— Direction —
Set down the material exactly as given, please, from its first line through the line that includes "k.build('rim', 'white', t)".
[begin Data extract]
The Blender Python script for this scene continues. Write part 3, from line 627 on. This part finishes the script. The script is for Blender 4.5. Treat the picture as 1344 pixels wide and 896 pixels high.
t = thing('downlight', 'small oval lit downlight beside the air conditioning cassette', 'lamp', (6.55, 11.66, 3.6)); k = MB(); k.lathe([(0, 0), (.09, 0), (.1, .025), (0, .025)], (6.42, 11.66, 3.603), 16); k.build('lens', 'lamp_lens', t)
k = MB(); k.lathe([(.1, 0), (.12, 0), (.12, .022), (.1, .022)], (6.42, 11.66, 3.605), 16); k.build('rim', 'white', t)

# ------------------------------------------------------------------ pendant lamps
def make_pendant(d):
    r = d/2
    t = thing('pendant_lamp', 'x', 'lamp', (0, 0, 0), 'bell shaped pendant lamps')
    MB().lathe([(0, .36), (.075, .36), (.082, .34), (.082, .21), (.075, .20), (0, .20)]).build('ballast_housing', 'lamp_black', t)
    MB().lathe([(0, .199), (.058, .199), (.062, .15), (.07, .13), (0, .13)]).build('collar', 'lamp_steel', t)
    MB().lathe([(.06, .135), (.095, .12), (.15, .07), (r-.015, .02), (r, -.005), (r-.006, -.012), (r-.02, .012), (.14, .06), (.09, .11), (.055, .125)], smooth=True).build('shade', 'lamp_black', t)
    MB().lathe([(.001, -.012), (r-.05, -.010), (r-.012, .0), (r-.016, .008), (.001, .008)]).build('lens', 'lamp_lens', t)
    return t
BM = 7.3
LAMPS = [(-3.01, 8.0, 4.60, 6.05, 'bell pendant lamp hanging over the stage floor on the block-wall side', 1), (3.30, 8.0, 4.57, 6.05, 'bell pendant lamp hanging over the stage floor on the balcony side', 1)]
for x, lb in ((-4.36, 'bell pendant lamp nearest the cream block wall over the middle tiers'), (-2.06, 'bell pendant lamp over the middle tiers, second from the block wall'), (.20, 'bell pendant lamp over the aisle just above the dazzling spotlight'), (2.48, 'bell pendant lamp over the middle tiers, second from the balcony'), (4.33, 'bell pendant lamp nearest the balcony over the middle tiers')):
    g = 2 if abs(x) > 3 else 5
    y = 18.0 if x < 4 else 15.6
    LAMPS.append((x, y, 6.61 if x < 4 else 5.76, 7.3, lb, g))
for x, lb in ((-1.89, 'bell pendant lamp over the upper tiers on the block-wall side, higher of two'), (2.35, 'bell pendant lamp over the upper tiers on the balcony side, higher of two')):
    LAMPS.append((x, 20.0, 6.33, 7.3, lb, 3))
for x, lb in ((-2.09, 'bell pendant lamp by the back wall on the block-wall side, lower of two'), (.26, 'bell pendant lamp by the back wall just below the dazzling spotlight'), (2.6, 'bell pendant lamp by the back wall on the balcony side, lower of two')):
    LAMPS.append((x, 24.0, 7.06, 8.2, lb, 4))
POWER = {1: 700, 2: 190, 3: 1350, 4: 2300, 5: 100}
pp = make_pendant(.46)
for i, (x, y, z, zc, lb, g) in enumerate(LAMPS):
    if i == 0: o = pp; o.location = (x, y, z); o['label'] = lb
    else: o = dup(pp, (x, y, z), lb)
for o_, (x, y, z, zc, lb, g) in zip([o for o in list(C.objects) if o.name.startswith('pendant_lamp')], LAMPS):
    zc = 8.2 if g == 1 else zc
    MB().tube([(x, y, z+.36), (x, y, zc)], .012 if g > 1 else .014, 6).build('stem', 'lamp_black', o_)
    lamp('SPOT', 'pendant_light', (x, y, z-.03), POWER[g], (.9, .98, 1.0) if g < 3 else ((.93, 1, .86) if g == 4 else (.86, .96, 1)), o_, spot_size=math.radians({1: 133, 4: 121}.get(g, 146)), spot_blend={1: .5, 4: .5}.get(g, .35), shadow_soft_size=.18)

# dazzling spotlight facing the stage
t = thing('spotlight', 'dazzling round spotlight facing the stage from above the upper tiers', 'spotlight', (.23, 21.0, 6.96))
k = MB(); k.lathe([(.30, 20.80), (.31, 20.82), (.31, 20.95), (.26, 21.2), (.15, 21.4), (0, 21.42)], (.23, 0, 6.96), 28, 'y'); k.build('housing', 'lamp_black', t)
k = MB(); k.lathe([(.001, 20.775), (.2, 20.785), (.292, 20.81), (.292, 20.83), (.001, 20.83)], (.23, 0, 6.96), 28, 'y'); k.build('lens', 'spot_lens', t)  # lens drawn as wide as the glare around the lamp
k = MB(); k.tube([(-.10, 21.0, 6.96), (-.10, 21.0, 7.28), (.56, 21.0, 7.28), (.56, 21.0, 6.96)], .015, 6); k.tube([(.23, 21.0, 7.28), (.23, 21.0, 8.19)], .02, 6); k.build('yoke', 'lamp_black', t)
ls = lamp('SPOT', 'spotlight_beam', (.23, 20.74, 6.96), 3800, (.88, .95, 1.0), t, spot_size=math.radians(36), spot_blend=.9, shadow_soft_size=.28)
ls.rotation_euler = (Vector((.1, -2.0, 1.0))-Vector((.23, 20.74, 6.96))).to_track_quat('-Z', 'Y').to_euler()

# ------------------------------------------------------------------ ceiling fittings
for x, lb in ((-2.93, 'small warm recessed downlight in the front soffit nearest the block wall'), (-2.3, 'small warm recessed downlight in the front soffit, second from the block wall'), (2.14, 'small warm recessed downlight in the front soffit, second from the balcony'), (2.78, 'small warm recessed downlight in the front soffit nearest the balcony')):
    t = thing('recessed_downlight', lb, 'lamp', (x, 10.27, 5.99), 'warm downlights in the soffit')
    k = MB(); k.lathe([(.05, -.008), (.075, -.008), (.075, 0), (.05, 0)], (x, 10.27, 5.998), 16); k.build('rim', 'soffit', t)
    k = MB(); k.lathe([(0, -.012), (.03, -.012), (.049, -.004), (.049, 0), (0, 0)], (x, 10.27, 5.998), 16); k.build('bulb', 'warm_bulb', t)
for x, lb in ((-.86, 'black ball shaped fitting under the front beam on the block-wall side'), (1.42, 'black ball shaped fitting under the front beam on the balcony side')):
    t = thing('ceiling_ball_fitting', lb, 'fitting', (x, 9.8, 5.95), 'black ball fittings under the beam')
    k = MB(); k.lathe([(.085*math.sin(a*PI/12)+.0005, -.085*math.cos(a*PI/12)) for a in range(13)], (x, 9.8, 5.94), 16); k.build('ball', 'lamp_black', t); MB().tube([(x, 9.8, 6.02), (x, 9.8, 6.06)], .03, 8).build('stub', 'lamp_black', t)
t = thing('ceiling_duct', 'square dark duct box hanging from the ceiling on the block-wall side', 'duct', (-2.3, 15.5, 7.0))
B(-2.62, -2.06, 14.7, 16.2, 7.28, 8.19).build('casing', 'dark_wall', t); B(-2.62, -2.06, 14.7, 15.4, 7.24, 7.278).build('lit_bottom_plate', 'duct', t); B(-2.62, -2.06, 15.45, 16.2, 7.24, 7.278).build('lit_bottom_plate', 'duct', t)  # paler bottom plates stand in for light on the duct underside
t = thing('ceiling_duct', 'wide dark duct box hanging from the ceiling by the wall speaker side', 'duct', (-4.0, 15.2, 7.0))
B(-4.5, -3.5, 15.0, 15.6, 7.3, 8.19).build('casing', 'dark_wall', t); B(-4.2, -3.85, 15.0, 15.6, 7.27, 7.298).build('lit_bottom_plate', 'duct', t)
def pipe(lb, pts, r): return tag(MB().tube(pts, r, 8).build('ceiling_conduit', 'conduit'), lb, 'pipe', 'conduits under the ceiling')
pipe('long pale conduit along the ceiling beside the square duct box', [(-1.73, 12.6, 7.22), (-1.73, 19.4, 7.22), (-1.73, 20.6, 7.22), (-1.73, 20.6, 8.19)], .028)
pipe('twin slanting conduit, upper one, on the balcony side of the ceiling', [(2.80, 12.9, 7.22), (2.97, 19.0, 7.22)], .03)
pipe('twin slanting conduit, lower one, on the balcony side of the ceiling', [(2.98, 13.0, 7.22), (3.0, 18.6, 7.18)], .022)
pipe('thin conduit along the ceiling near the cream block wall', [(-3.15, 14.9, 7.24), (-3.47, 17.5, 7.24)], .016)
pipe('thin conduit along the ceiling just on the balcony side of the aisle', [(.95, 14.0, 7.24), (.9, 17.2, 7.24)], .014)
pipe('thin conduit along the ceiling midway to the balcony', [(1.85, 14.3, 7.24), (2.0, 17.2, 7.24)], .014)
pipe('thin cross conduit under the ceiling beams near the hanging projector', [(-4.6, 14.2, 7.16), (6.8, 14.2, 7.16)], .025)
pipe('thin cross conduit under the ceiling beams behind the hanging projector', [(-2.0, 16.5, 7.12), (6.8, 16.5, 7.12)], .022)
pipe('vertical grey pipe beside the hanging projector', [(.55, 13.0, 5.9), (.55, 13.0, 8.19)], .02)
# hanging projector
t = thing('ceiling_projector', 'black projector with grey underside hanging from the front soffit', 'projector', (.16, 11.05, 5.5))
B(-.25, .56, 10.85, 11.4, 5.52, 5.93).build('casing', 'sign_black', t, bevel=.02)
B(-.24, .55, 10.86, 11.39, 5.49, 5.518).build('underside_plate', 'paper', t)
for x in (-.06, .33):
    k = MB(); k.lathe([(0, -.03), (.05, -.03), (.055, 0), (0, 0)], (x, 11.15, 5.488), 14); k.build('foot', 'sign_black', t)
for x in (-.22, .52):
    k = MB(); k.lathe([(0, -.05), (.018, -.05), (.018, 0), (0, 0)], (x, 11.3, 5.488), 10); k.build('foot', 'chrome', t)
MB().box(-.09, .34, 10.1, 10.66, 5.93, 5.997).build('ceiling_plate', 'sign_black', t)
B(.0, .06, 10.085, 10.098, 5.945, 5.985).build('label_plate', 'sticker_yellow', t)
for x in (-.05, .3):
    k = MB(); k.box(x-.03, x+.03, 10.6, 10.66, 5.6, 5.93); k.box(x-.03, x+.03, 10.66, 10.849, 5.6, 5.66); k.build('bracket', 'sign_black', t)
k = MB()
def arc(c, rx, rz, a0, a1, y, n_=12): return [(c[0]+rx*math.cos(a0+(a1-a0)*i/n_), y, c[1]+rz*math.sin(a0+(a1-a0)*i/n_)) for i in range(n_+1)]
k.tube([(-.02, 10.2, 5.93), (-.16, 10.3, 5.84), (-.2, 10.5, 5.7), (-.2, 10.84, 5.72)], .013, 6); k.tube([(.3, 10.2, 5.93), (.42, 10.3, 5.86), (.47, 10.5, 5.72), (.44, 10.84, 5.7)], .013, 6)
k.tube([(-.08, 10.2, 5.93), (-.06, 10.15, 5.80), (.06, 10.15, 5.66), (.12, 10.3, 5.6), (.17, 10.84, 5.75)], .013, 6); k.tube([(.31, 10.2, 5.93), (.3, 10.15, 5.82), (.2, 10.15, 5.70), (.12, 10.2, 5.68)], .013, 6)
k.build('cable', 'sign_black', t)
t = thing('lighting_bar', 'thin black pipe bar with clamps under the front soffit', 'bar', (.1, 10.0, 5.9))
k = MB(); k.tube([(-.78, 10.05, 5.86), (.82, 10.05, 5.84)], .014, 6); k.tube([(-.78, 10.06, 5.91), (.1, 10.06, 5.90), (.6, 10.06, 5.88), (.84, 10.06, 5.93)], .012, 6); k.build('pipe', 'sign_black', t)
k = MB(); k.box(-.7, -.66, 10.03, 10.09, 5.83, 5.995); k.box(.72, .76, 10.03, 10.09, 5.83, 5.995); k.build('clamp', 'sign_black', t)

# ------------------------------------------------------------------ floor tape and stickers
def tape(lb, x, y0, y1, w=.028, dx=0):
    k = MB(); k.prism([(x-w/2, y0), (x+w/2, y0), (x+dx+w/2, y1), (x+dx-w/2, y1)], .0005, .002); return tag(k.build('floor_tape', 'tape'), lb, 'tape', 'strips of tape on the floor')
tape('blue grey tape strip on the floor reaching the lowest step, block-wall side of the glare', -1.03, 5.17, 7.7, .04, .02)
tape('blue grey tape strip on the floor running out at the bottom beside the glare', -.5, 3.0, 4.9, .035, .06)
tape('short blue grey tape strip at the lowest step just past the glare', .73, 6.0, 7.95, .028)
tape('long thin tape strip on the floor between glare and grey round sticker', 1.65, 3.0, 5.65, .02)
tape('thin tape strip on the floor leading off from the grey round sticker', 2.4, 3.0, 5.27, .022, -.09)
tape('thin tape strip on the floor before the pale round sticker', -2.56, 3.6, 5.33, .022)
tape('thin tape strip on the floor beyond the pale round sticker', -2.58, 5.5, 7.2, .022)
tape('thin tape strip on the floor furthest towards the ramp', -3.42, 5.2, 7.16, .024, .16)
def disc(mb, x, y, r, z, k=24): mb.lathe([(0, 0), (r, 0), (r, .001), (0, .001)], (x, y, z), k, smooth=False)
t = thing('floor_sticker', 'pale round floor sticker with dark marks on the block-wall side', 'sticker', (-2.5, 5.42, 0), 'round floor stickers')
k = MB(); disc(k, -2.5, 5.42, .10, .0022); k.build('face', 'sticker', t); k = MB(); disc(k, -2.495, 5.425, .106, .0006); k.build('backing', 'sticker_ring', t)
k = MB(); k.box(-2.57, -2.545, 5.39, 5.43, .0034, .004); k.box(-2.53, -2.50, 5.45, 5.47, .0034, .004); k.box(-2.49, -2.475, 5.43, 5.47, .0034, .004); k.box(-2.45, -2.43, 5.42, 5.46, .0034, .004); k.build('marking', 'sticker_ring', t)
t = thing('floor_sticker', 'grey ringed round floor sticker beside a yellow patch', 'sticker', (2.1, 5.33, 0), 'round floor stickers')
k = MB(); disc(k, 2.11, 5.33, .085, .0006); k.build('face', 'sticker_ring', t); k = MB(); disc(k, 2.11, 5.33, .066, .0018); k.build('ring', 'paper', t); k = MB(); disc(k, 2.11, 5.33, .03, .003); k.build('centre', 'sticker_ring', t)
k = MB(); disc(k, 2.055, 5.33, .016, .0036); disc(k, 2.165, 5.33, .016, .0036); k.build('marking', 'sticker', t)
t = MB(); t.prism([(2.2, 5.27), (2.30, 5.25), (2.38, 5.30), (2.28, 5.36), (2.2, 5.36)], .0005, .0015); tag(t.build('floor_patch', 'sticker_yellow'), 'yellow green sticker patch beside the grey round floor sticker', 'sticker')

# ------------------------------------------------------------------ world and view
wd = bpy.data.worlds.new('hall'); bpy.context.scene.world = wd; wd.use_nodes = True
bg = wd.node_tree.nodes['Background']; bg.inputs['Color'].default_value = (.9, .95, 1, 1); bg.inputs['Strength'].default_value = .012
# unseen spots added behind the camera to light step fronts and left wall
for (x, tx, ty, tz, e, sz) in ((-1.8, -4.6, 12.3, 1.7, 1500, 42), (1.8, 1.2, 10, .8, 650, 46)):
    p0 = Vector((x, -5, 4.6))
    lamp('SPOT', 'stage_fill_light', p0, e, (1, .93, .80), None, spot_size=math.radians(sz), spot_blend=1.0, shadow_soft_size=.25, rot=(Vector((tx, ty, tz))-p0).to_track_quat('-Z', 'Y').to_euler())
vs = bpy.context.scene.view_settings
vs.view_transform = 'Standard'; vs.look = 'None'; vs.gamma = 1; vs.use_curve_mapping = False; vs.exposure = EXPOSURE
[end Data extract]
— Written answer —
The Blender Python script for this scene continues. Write part 3, from line 627 on. This part finishes the script. The script is for Blender 4.5. Treat the picture as 1344 pixels wide and 896 pixels high.
t = thing('downlight', 'small oval lit downlight beside the air conditioning cassette', 'lamp', (6.55, 11.66, 3.6)); k = MB(); k.lathe([(0, 0), (.09, 0), (.1, .025), (0, .025)], (6.42, 11.66, 3.603), 16); k.build('lens', 'lamp_lens', t)
k = MB(); k.lathe([(.1, 0), (.12, 0), (.12, .022), (.1, .022)], (6.42, 11.66, 3.605), 16); k.build('rim', 'white', t)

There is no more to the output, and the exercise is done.